Thanks to you all for your kind comments and suggested reading.
I'm not a writer, so I'm really chuffed you liked it!
I'll certainly write some more, and you can be as brutally honest as you like!
Cheers,
Phil

andrewm said...

I'll agree with the praise for this - perhaps the best of the nostalgia pieces I've read here or on GU.

I have a feeling that Ronaldo (the original) at his Barcelona peak was better than Best and Cruyff put together, but I generally keep that to myself.

offside, I saw him on GU, probably the same time you did. That's about all. I'd like to see all of our old friends back here, but you can't have everything.

bluedaddy said...

I also agree that this is a better piece than A or C on GU. I think given only 400 words on sporting nostalgia then the best route is the personal. I liked the idea of evoking death, miserable get that I am.

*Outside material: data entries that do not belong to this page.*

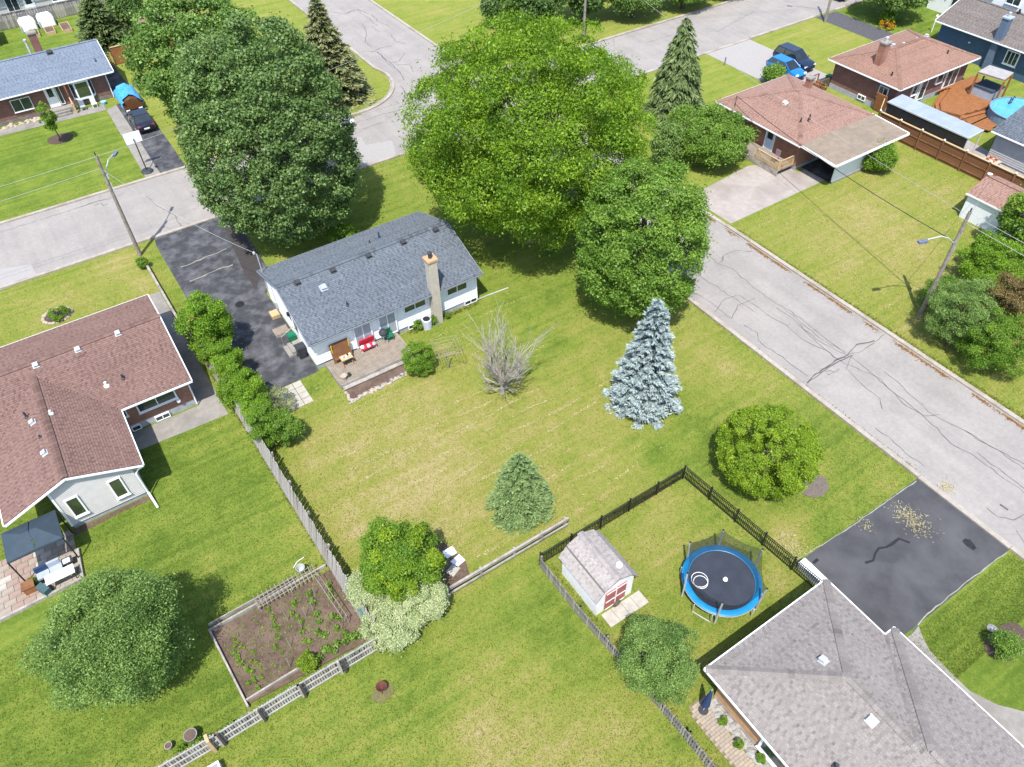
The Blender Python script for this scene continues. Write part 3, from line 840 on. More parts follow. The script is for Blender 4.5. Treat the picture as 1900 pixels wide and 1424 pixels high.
TEMPL = [(0, 0, .002), (1, 0, .002), (1, 0, .02), (0, 0, .02), (0, 1, -.004), (1, 1, -.004)]
TFACE = [[3, 2, 5, 4], [0, 1, 2, 3], [0, 3, 4], [1, 5, 2]]
def shingles(parent, faces, m, wd=.32, ex=.145, nparts=300, name='shingle'):
    T = tab_rows(faces, wd, ex)
    cand = []
    camv = Vector(CAM_POS)
    for i, (p, h, s, n, ww, full, _d, _r) in enumerate(T):
        if not full: continue
        u, v = px_of(p)
        if -5 < u < 1905 and -5 < v < 1429 and n.dot(camv - p) > 0:
            cand.append(((camv - p).length / max(.2, n.dot((camv - p).normalized())), i))
    cand.sort()
    pick = {i for _, i in cand[:nparts]}
    off = wloc(parent)
    if pick:
        kinds = []
        for t in (.42, .5, .58, .66, .76):
            mm = bpy.data.meshes.new('shingle')
            mm.from_pydata([(a * (wd * .64 - .006), b * (ex + .03), c) for a, b, c in TEMPL], [], TFACE)
            at_ = mm.attributes.new('tone', 'FLOAT', 'POINT'); at_.data.foreach_set('value', [t] * len(TEMPL))
            mm.materials.append(m); mm.update(); kinds.append(mm)
        for i in sorted(pick):
            p, h, s, n, ww = T[i][:5]
            o = bpy.data.objects.new(name, kinds[min(4, max(0, int(rnd.gauss(2.2, 1.3))))]); col.objects.link(o)
            o.parent = parent
            mm = Matrix((h, s, n)).transposed().to_4x4(); mm.translation = p - off
            o.matrix_local = mm
    vs_, fs_, tn = [], [], []
    for i, (p, h, s, n, ww, _f, dk_, rt_) in enumerate(T):
        if i in pick: continue
        k = len(vs_)
        for a, b, c in TEMPL:
            vs_.append(tuple(p - off + h * (a * (ww - .006)) + s * (b * (ex + .03)) + n * c))
        fs_ += [[k + j for j in f] for f in TFACE]
        tn += [min(1, max(0, rnd.gauss(.33 if dk_ else .56, .08) + rt_))] * len(TEMPL)
    if vs_:
        mm = bpy.data.meshes.new('shingle'); mm.from_pydata(vs_, [], fs_)
        at_ = mm.attributes.new('tone', 'FLOAT', 'POINT'); at_.data.foreach_set('value', tn)
        mm.materials.append(m); mm.update()
        link(name, mm, parent, 'stuff')

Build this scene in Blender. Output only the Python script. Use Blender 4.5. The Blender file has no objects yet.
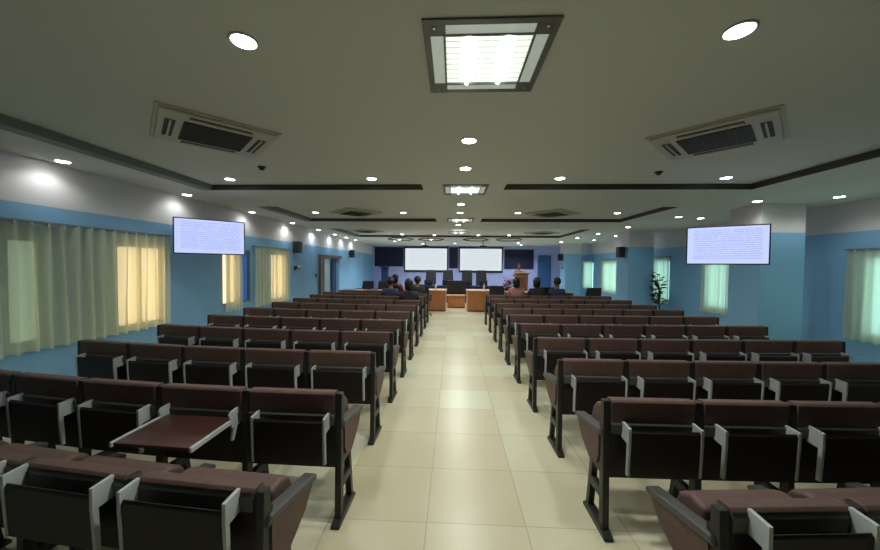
import bpy, bmesh, math, random
from mathutils import Vector, Matrix
random.seed(7)
PI = math.pi
S = bpy.context.scene
C = S.collection

# ------------------------------------------------------------------ materials
def mat(name, col, rough=0.6, metal=0.0, noise=0.0, nscale=8.0, spec=0.5, bump=0.0, bscale=60.0, coat=0.0):
    m = bpy.data.materials.new(name); m.use_nodes = True
    nt = m.node_tree; b = nt.nodes['Principled BSDF']
    b.inputs['Base Color'].default_value = (*col, 1)
    b.inputs['Roughness'].default_value = rough
    b.inputs['Metallic'].default_value = metal
    b.inputs['Specular IOR Level'].default_value = spec
    b.inputs['Coat Weight'].default_value = coat
    tc = nt.nodes.new('ShaderNodeTexCoord')
    if noise:
        n = nt.nodes.new('ShaderNodeTexNoise'); n.inputs['Scale'].default_value = nscale; n.inputs['Detail'].default_value = 4
        nt.links.new(tc.outputs['Object'], n.inputs['Vector'])
        r = nt.nodes.new('ShaderNodeMapRange')
        r.inputs['From Min'].default_value = .3; r.inputs['From Max'].default_value = .7
        r.inputs['To Min'].default_value = 1 - noise; r.inputs['To Max'].default_value = 1 + noise
        nt.links.new(n.outputs['Fac'], r.inputs['Value'])
        mx = nt.nodes.new('ShaderNodeVectorMath'); mx.operation = 'SCALE'
        mx.inputs[0].default_value = col
        nt.links.new(r.outputs['Result'], mx.inputs['Scale'])
        nt.links.new(mx.outputs['Vector'], b.inputs['Base Color'])
    if bump:
        n2 = nt.nodes.new('ShaderNodeTexNoise'); n2.inputs['Scale'].default_value = bscale
        nt.links.new(tc.outputs['Object'], n2.inputs['Vector'])
        bp = nt.nodes.new('ShaderNodeBump'); bp.inputs['Strength'].default_value = bump; bp.inputs['Distance'].default_value = .01
        nt.links.new(n2.outputs['Fac'], bp.inputs['Height']); nt.links.new(bp.outputs['Normal'], b.inputs['Normal'])
    return m

def emis(name, col, s):
    m = bpy.data.materials.new(name); m.use_nodes = True
    nt = m.node_tree; b = nt.nodes['Principled BSDF']
    b.inputs['Base Color'].default_value = (*[min(1, c) for c in col], 1)
    b.inputs['Roughness'].default_value = .3
    b.inputs['Emission Color'].default_value = (*col, 1); b.inputs['Emission Strength'].default_value = s
    return m

def wood(name, c1, c2, scale=3.0, rough=.4):
    m = mat(name, c1, rough); nt = m.node_tree; b = nt.nodes['Principled BSDF']
    tc = nt.nodes.new('ShaderNodeTexCoord'); mp = nt.nodes.new('ShaderNodeMapping'); mp.inputs['Scale'].default_value = (1, 1, .15)
    w = nt.nodes.new('ShaderNodeTexNoise'); w.inputs['Scale'].default_value = scale * 6; w.inputs['Detail'].default_value = 5
    cr = nt.nodes.new('ShaderNodeMix'); cr.data_type = 'RGBA'
    cr.inputs['A'].default_value = (*c1, 1); cr.inputs['B'].default_value = (*c2, 1)
    nt.links.new(tc.outputs['Object'], mp.inputs['Vector']); nt.links.new(mp.outputs['Vector'], w.inputs['Vector'])
    nt.links.new(w.outputs['Fac'], cr.inputs['Factor']); nt.links.new(cr.outputs['Result'], b.inputs['Base Color'])
    return m

def wall_mat():
    # two-tone paint: blue up to 2.3 m, off-white band above
    m = mat('two_tone_wall_paint', (.1, .3, .45), .55); nt = m.node_tree; b = nt.nodes['Principled BSDF']
    g = nt.nodes.new('ShaderNodeNewGeometry'); s = nt.nodes.new('ShaderNodeSeparateXYZ')
    nt.links.new(g.outputs['Position'], s.inputs[0])
    gt = nt.nodes.new('ShaderNodeMath'); gt.operation = 'GREATER_THAN'; gt.inputs[1].default_value = 2.29
    nt.links.new(s.outputs['Z'], gt.inputs[0])
    n = nt.nodes.new('ShaderNodeTexNoise'); n.inputs['Scale'].default_value = 1.3; nt.links.new(g.outputs['Position'], n.inputs['Vector'])
    bl = nt.nodes.new('ShaderNodeMix'); bl.data_type = 'RGBA'
    bl.inputs['A'].default_value = (*BLUE, 1); bl.inputs['B'].default_value = (*[c * 1.1 for c in BLUE], 1)
    nt.links.new(n.outputs['Fac'], bl.inputs['Factor'])
    mx = nt.nodes.new('ShaderNodeMix'); mx.data_type = 'RGBA'
    mx.inputs['B'].default_value = (.68, .67, .70, 1)
    nt.links.new(bl.outputs['Result'], mx.inputs['A']); nt.links.new(gt.outputs[0], mx.inputs['Factor'])
    nt.links.new(mx.outputs['Result'], b.inputs['Base Color'])
    return m

def floor_mat():
    m = mat('cream_floor_tile', (.5, .45, .3), .32); nt = m.node_tree; b = nt.nodes['Principled BSDF']
    L = nt.links.new
    g = nt.nodes.new('ShaderNodeNewGeometry'); s = nt.nodes.new('ShaderNodeSeparateXYZ'); L(g.outputs['Position'], s.inputs[0])
    def M(op, a, bb=None):
        n = nt.nodes.new('ShaderNodeMath'); n.operation = op
        for i, v in enumerate((a, bb)):
            if v is None: continue
            if isinstance(v, (int, float)): n.inputs[i].default_value = v
            else: L(v, n.inputs[i])
        return n.outputs[0]
    u = M('DIVIDE', M('ADD', s.outputs['X'], .15 + 62 * .2), .62); v = M('DIVIDE', M('ADD', s.outputs['Y'], -2.07 + 57 * .2), .57)
    fu, fv = M('FLOOR', u), M('FLOOR', v)
    cu, cv = M('FRACT', u), M('FRACT', v)
    cb = nt.nodes.new('ShaderNodeCombineXYZ'); L(fu, cb.inputs[0]); L(fv, cb.inputs[1])
    wn = nt.nodes.new('ShaderNodeTexWhiteNoise'); wn.noise_dimensions = '2D'; L(cb.outputs[0], wn.inputs['Vector'])
    n = nt.nodes.new('ShaderNodeTexNoise'); n.inputs['Scale'].default_value = 3.0; n.inputs['Detail'].default_value = 6; L(g.outputs['Position'], n.inputs['Vector'])
    fac = M('ADD', M('MULTIPLY', wn.outputs['Value'], .75), M('MULTIPLY', n.outputs['Fac'], .35))
    mx = nt.nodes.new('ShaderNodeMix'); mx.data_type = 'RGBA'; L(fac, mx.inputs['Factor'])
    mx.inputs['A'].default_value = (.58, .50, .31, 1); mx.inputs['B'].default_value = (.70, .69, .52, 1)
    def edge(c):
        return M('MINIMUM', c, M('SUBTRACT', 1.0, c))
    gr = M('LESS_THAN', M('MINIMUM', edge(cu), edge(cv)), .005)
    m2 = nt.nodes.new('ShaderNodeMix'); m2.data_type = 'RGBA'; L(gr, m2.inputs['Factor']); L(mx.outputs['Result'], m2.inputs['A'])
    m2.inputs['B'].default_value = (.42, .36, .24, 1)
    L(m2.outputs['Result'], b.inputs['Base Color'])
    return m

def curtain_mat(name, col, trans=.5, clear=.1):
    m = bpy.data.materials.new(name); m.use_nodes = True; nt = m.node_tree; nt.nodes.clear()
    o = nt.nodes.new('ShaderNodeOutputMaterial'); d = nt.nodes.new('ShaderNodeBsdfDiffuse'); t = nt.nodes.new('ShaderNodeBsdfTranslucent')
    p = nt.nodes.new('ShaderNodeBsdfTransparent'); a = nt.nodes.new('ShaderNodeMixShader'); b = nt.nodes.new('ShaderNodeMixShader')
    d.inputs['Color'].default_value = (*col, 1); t.inputs['Color'].default_value = (*col, 1); p.inputs['Color'].default_value = (1, 1, 1, 1)
    a.inputs[0].default_value = trans; b.inputs[0].default_value = clear
    nt.links.new(d.outputs[0], a.inputs[1]); nt.links.new(t.outputs[0], a.inputs[2]); nt.links.new(a.outputs[0], b.inputs[1])
    nt.links.new(p.outputs[0], b.inputs[2]); nt.links.new(b.outputs[0], o.inputs['Surface'])
    return m

def screen_mat(name, back, ink, strength, rows, x0=.08, x1=.93, inkamt=.5, seed=0.0):
    """a lit screen showing a page of small illegible lines (u,v = local x,z in 0..1)"""
    m = bpy.data.materials.new(name); m.use_nodes = True; nt = m.node_tree; L = nt.links.new
    b = nt.nodes['Principled BSDF']; b.inputs['Base Color'].default_value = (.02, .02, .02, 1); b.inputs['Roughness'].default_value = .4
    tc = nt.nodes.new('ShaderNodeTexCoord'); s = nt.nodes.new('ShaderNodeSeparateXYZ'); L(tc.outputs['UV'], s.inputs[0])
    def M(op, a, bb=None):
        n = nt.nodes.new('ShaderNodeMath'); n.operation = op
        for i, v in enumerate((a, bb)):
            if v is None: continue
            if isinstance(v, (int, float)): n.inputs[i].default_value = v
            else: L(v, n.inputs[i])
        return n.outputs[0]
    v = M('MULTIPLY', s.outputs['Y'], rows); row = M('FLOOR', v); fr = M('FRACT', v)
    online = M('MULTIPLY', M('GREATER_THAN', fr, .3), M('LESS_THAN', fr, .75))
    wx = nt.nodes.new('ShaderNodeCombineXYZ'); L(M('MULTIPLY', s.outputs['X'], 46.0), wx.inputs[0]); L(M('MULTIPLY', row, 7.31), wx.inputs[1]); wx.inputs[2].default_value = seed
    n = nt.nodes.new('ShaderNodeTexNoise'); n.inputs['Scale'].default_value = 1.0; n.inputs['Detail'].default_value = 2; L(wx.outputs[0], n.inputs['Vector'])
    word = M('GREATER_THAN', n.outputs['Fac'], .42)
    inx = M('MULTIPLY', M('GREATER_THAN', s.outputs['X'], x0), M('LESS_THAN', s.outputs['X'], x1))
    iny = M('MULTIPLY', M('GREATER_THAN', s.outputs['Y'], .1), M('LESS_THAN', s.outputs['Y'], .93))
    f = M('MULTIPLY', M('MULTIPLY', M('MULTIPLY', online, word), M('MULTIPLY', inx, iny)), inkamt)
    mx = nt.nodes.new('ShaderNodeMix'); mx.data_type = 'RGBA'; L(f, mx.inputs['Factor'])
    mx.inputs['A'].default_value = (*back, 1); mx.inputs['B'].default_value = (*ink, 1)
    L(mx.outputs['Result'], b.inputs['Emission Color']); b.inputs['Emission Strength'].default_value = strength
    return m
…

Me I'm off out in the pissing rain to hopefully create some new moments to remember when my hips finally go (at the end of this season most likely).

bluedaddy said...

BTW Are you Mencallmephil Phil?

philwest said...

No!
I'm Phil West - my real name!

Anonymous said...

a real name on pseuds? Did you get a prefered visa from
Our distinguished boss?

Anonymous said...

anonymous ni more

mimi said...

I didn't submit nostalgia to Gu because you've all read my nostalgia here.

Did I cry on Sat when Wales lost to the Saffers? Yes, because if some of the old guard had been there, we would have won. Did it remind me of Gerald and Phil? JJ and JPR - of course it did.

Almost every sporting endeavour makes me nostalgic.

offsideintahiti said...

I know a James West, any relation?

Guitou said...

And a Jerry West alias mister Clutch.